The result is definitely evident esthetically. But more importantly for Tucker is the upgrade in the number of leagues which have signed up compared to a year ago.

“We’ve got four new leagues that have joined us for this year, so we can only assume that the new lanes had a lot to do with that,” said Tucker, who has owned Hobart Lanes for 20 years. “I just picked up four new teams on Sunday, so that’s a good sign, too.”

Tucker said he started considering new lanes last summer. After receiving the financing this year, Tucker closed the center from June 18 to 27 for the lanes — Brunswick Pro Lanes — to be installed.

“They’re the same brand that Olympia Lanes has,” he said, referring to the 40-lane center in north Hammond. “We might have an upgraded version since Olympia has had their lanes for a while. They look fantastic. They have a lifetime warranty, which is really nice.

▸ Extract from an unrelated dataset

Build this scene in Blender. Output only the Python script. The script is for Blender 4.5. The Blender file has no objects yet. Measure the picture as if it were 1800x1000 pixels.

We just have to oil the lanes and keep them clean.”

The company Tucker contracted was Lane Low out of Illinois, which had been doing the maintenance on Hobart’s wooden lanes for years.

“They have done a great job over the years for us,” he said. “They had previous experience with these types of lanes. Basically, however, they put themselves out of their annual job of maintaining our wooden lanes because the new lanes are maintenance-free.”

To up the ante for the league and recreation bowler, Tucker has a promotion in place in which he’ll pay $300 dollars for the first bowler to shoot a 300 game and roll an 800 series. The only catch is, it can’t be the same person.

Tucker said he almost had a winner the first night.

“Three leagues have bowled so far since we started the promotion,” he said. “Just last Thursday, our best league, with the bowlers who probably have the best chance, we had three different bowlers who had the first nine strikes.

“One of them had the first 11 (Geoff Fox) and left a solid eight pin. It wasn’t meant to be.”

Tucker is happy about the positive feedback that he’s been receiving from his customers — which is very important given that Hobart Lanes is based in an area with other thriving bowling centers such as Camelot Bowl in Portage (two miles to the east), Cressmoor Lanes in Hobart (one mile to the west) and Ray’s Lanes in Lake Station (two miles to the north).

“We’re hoping this is a new start for us,” he said. “The bowling industry has been through some tough times in recent years like a lot of other businesses. So hopefully we can now better compete and thrive with the new lanes.”

In addition to the lanes, Tucker also added new larger flat-screen scoring monitors, as well as new flat-screen TVs on the concourse and in the bar.